→ **Data segment**

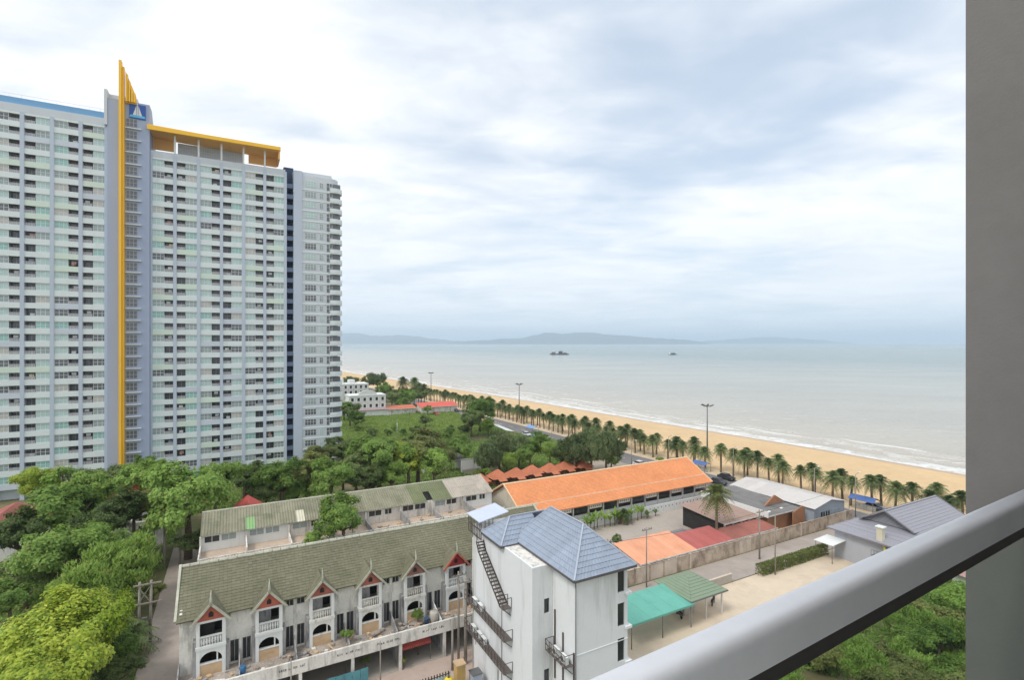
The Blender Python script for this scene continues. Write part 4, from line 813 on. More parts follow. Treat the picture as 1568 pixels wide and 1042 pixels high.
    bx('string_course', BLOCKW, T, 2.0, 7.62, -.04, .0, 9.1, 9.16)
white_block()

# ------------------------------------------------------------------ long orange roofed hall
ORANGE = mat('orange_roof_tile', rgb(222, 148, 100), 0.75, 0.07, 0.2, island=0.06, fine=.03, stain=0.35, stain_col=rgb(200, 124, 80), stain_scale=(0.3, 0.3, 0.3))
def hall():
    T = root('long_hall', 'long single-storey hall with bright orange tiled roof', 'hall', grid(45, 79.0)); L_ = 48.3; ZE = 4.0; ZR = 8.0; YR = 7.5
    def P(t): return (t * YR - .0, ZE + (ZR - ZE) * t)
    for side in (0, 1):
        for (t0, t1, nc, dz) in ((0.0, 0.30, 7, 0.0), (0.29, 1.0, 17, 0.13)):
            y0, z0 = P(t0); y1, z1 = P(t1)
            if side: y0, y1 = 15 - y0, 15 - y1
            a, b, c = (0, y0, z0 + dz), (L_, y0, z0 + dz), (0, y1, z1 + dz * (0 if t1 == 1 else 1))
            m = tiles(MB(), a, b, c, nc, 130, .04, .006) if not side else tiles(MB(), b, a, (L_, y1, z1), nc, 130, .04, .006)
            m.slab([(0, y0, z0 + dz - .04), (L_, y0, z0 + dz - .04), (L_, y1, z1 - .04), (0, y1, z1 - .04)], .1) if not side else m.slab([(L_, y0, z0 + dz - .04), (0, y0, z0 + dz - .04), (0, y1, z1 - .04), (L_, y1, z1 - .04)], .1)
            tag(m.build('roof_tiles', ORANGE, T), kind='stuff')
        y, z = P(.29); y = 15 - y if side else y; MB().box(-.02, L_ + .02, y - .06, y - .01, z - .02, z + .16).build('roof_step', mat('pale_roof_step', rgb(244, 214, 186), .8), T)
    RC = mat('pale_ridge', rgb(226, 196, 160), .8, .08, 1.0)
    for k in range(24): MB().prism([(YR - .25, ZR - .02), (YR - .1, ZR + .14), (YR + .1, ZR + .14), (YR + .25, ZR - .02)], 'x', k * 2.02, k * 2.02 + 1.98).build('ridge_cap', RC, T)
    for x in (-.15, L_ + .05):
        for s in (0, 1): MB().beam((x, 15.05 * s - .05 * (1 - s), ZE + .05), (x, YR, ZR + .12), .2, .22).build('verge', RC, T)
    for x in (.5, L_ - .7): MB().prism([(1.2, 0), (13.8, 0), (13.8, ZE + .4), (YR, ZR - .25), (1.2, ZE + .4)], 'x', x, x + .2).build('end_wall', mat('hall_cream', rgb(214, 206, 190), .85, .1, .4, stain=.3), T)
    bx('back_wall', OLDWHITE, T, .7, L_ - .7, 13.6, 13.8, 0, ZE + .3); n = 13; w = (L_ - 1.4) / n; CRM = MATS['hall_cream']
    bx('shade_wall', mat('hall_shade', rgb(120, 104, 92), .9), T, .7, L_ - .7, 3.2, 3.3, 0, ZE + .6)
    for i in range(n):
        x = .7 + i * w
        bx('column', OLDWHITE, T, x - .13, x + .13, 1.0, 1.3, 0, ZE + .35); bx('low_wall', WHITE, T, x + .14, x + w - .14, 1.1, 1.25, 0, 1.9)
        if i % 2 == 0:
            s = bx('valance', mat('valance_white', rgb(226, 222, 212), .9, .06, .6), T, x + .2, x + w - .5, .92, 1.0, 2.75, 3.6)
            for k in range(5): bx('print', mat('valance_print', rgb(120, 112, 100), .9), s, x + .5 + k * .5, x + .72 + k * .5, .905, .918, 3.05, 3.3)
        else: bx('window_opening', DARKGLASS, T, x + .4, x + w - .4, 1.12, 1.2, 2.2, 3.5)
    # garden wall with lozenge holes
    for i in range(12):
        x = 8 + i * 3.1; p = bx('garden_wall_panel', WHITE, T, x, x + 3.04, -.9, -.75, 0, 1.75)
        for k in range(3): MB().prism([(x + .6 + k * .95, .95), (x + .72 + k * .95, 1.12), (x + .6 + k * .95, 1.29), (x + .48 + k * .95, 1.12)], 'y', -.92, -.905).build('lozenge', INTERIOR, p)
hall()

# ------------------------------------------------------------------ small roofs behind the lane wall
def shed(name, label, b0, b1, a0, a1, zf, zb, roofm, wallm, cat='shed', ov=.35, n=None, th=.1, sheetw=1.0):
    T = root(name, label, cat, grid(b0, a0)); w, d = b1 - b0, a1 - a0
    for x in (.25, w - .4): MB().prism([(.3, 0), (d - .3, 0), (d - .3, zb - .28), (.3, zf - .12)], 'x', x, x + .15).build('side_wall', wallm, T)
    bx('front_wall', wallm, T, .4, w - .4, .3, .45, 0, zf - .1); bx('rear_wall', wallm, T, .4, w - .4, d - .45, d - .3, 0, zb - .35)
    k = max(2, int((w + .6) / sheetw)); sw = (w + 2 * ov) / k
    for i in range(k):
        x = -ov + i * sw; MB().slab([(x, -ov, zf + .02 * (i % 2)), (x + sw * 1.01, -ov, zf + .02 * (i % 2)), (x + sw * 1.01, d + ov, zb + .02 * (i % 2)), (x, d + ov, zb + .02 * (i % 2))], .05).build('roof_sheet', roofm, T)
    bx('fascia', OLDWHITE, T, -ov, w + ov, -ov - .04, -ov - .005, zf - .2, zf + .02); return T, w, d
t, w, d = shed('orange_shed', 'low shed with smooth pale orange roof behind the lane wall', 52.4, 63.4, 57.2, 62.6, 2.5, 3.5, mat('pale_orange_sheet', rgb(224, 160, 126), .7, .07, .4, stain=.35, stain_col=rgb(206, 134, 98), stain_scale=(.5, .5, .5), fine=.03, objvar=.06), OLDWHITE)
for x in (2.2, 4.6, 7.2): bx('window', DARKGLASS, t, x, x + 1.1, .27, .29, 1.1, 2.0)
t, w, d = shed('red_shed', 'low shed with faded crimson sheet roof beside the orange one', 63.9, 72.0, 57.3, 61.6, 2.45, 3.2, mat('crimson_sheet', rgb(178, 98, 92), .65, .08, .5, stain=.6, stain_col=rgb(160, 84, 78), stain_scale=(.5, .5, .5), fine=.06, objvar=.07), OLDWHITE)
t, w, d = shed('brown_shed', 'low shed with rust-brown sheet roof between crimson shed and lane pole', 72.6, 83.6, 57.3, 60.4, 2.4, 2.9, mat('rust_brown_sheet', rgb(156, 98, 86), .8, .12, .5, stain=.4, stain_scale=(.4, .4, .4)), OLDWHITE)
t, w, d = shed('brown_tiled_house', 'open-sided house with dull brown tiled roof behind the tall palm', 75.2, 84.3, 61.2, 71.0, 3.3, 3.9, mat('dull_brown_tile', rgb(160, 136, 124), .85, .1, .5, island=.03, stain=.3, stain_col=rgb(130, 108, 98), stain_scale=(.5, .5, .5)), INTERIOR, cat='house')
for i in range(5): bx('post', OLDWHITE, t, .2 + i * 2.15, .45 + i * 2.15, -.1, .15, 0, 3.2)
t, w, d = shed('grey_roofed_house', 'house with flat weathered grey roof, white fascia and orange timber end', 85.0, 94.2, 59.6, 74.0, 3.6, 4.2, mat('weathered_grey_roof', rgb(124, 122, 120), .85, .1, .4, stain=.4, stain_scale=(.3, .3, .3), fine=.06), mat('orange_timber', rgb(160, 116, 86), .8, .15, .8), cat='house')
bx('white_fascia', WHITE, t, -.5, -.36, -.4, d + .4, 3.3, 3.9 + .5)
MB().prism([(3.4, 4.0), (9.4, 4.0), (6.4, 5.6)], 'y', 3.0, 3.3).build('timber_gable', MATS['orange_timber'], t); MB().prism([(6.0, 0.3), (9.6, 0.3), (9.6, 3.9), (8.8, 4.3), (6.0, 3.4)], 'y', -.9, -.7).build('timber_gable', MATS['orange_timber'], t)
def gabled(name, label, b0, b1, a0, a1, ze, zr, roofm, wallm, ov=.4, cat='house', n=10):
    T = root(name, label, cat, grid(b0, a0)); w, d = b1 - b0, a1 - a0; xc = w / 2
    bx('wall', wallm, T, 0, w, 0, .2, 0, ze - .05); bx('wall', wallm, T, 0, .2, .2, d - .2, 0, ze - .05); bx('wall', wallm, T, w - .2, w, .2, d - .2, 0, ze - .05); bx('wall', wallm, T, 0, w, d - .2, d, 0, ze - .05)
    for y in (0, d - .2): MB().prism([(0, ze - .05), (w, ze - .05), (xc, zr - .15)], 'y', y + .01, y + .19).build('gable', wallm, T)
    for i in range(n):
        y0 = -ov + (d + 2 * ov) * i / n; y1 = -ov + (d + 2 * ov) * (i + 1.01) / n; e = .015 * (i % 2)
        MB().slab([(-ov, y0, ze - ov * .2 + e), (xc, y0, zr + e), (xc, y1, zr + e), (-ov, y1, ze - ov * .2 + e)], .06).build('roof_sheet', roofm, T); MB().slab([(xc, y0, zr + e), (w + ov, y0, ze - ov * .2 + e), (w + ov, y1, ze - ov * .2 + e), (xc, y1, zr + e)], .06).build('roof_sheet', roofm, T)
    return T, w, d
t, w, d = gabled('white_roofed_warehouse', 'warehouse with pale grey-white sheet roof and blue-grey walls by the road', 95.6, 105.6, 57.6, 75.5, 3.9, 4.9, mat('white_sheet_roof', rgb(196, 192, 188), .7, .06, .3, fine=.03, objvar=.05, stain=.4, stain_col=rgb(166, 160, 154), stain_scale=(.3, .3, .3)), mat('blue_grey_wall', rgb(160, 168, 178), .85, .06, .5, stain=.2))
for x in (2.2, 3.8): o = bx('window', DARKGLASS, t, x, x + 1.2, -.02, -.005, 1.0, 2.7); bx('frame', WHITE, o, x + .56, x + .64, -.05, -.022, 1.0, 2.7)
for x in (5.6, 6.9, 8.2): bx('shutter', MATS['blue_grey_wall'], t, x, x + 1.0, -.06, -.005, .1, 2.8)

# lane wall: weathered panels between posts
LW = mat('stained_lane_wall', rgb(188, 172, 154), .9, .18, .5, stain=.8, stain_col=rgb(124, 106, 92), stain_scale=(.8, .8, .5), clean=.46, fine=.1); LW2 = mat('pale_lane_wall', rgb(206, 192, 176), .9, .12, .5, stain=.5, stain_col=rgb(140, 122, 106), stain_scale=(.8, .8, .4))
T = root('lane_wall', 'long stained masonry wall along the far side of the lane', 'wall', grid(48, 56.55)); rn = random.Random(3)
for i in range(21):
    x = i * 2.8; bx('panel', LW2 if i in (1, 2, 3, 9) else LW, T, x + .13, x + 2.67, 0, .12, .0, 2.15 + rn.uniform(-.04, .04)); bx('post', LW2 if i % 5 == 0 else LW, T, x - .12, x + .12, -.05, .17, 0, 2.35); bx('coping', LW, T, x + .1, x + 2.7, -.03, .15, 2.19, 2.27)
T = root('garden_wall', 'short concrete wall beside the green tiled gate shelter', 'wall', grid(55.6, 50.5)); bx('panel', CONC, T, 0, 8.2, 0, .2, 0, 1.15); bx('coping', LW2, T, -.05, 8.25, -.04, .24, 1.15, 1.23)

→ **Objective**
Reproduce the material above exactly, first line through the line that contains "white_block()", minus the pictures.

→ **Task output**
The Blender Python script for this scene continues. Write part 4, from line 813 on. More parts follow. Treat the picture as 1568 pixels wide and 1042 pixels high.
    bx('string_course', BLOCKW, T, 2.0, 7.62, -.04, .0, 9.1, 9.16)
white_block()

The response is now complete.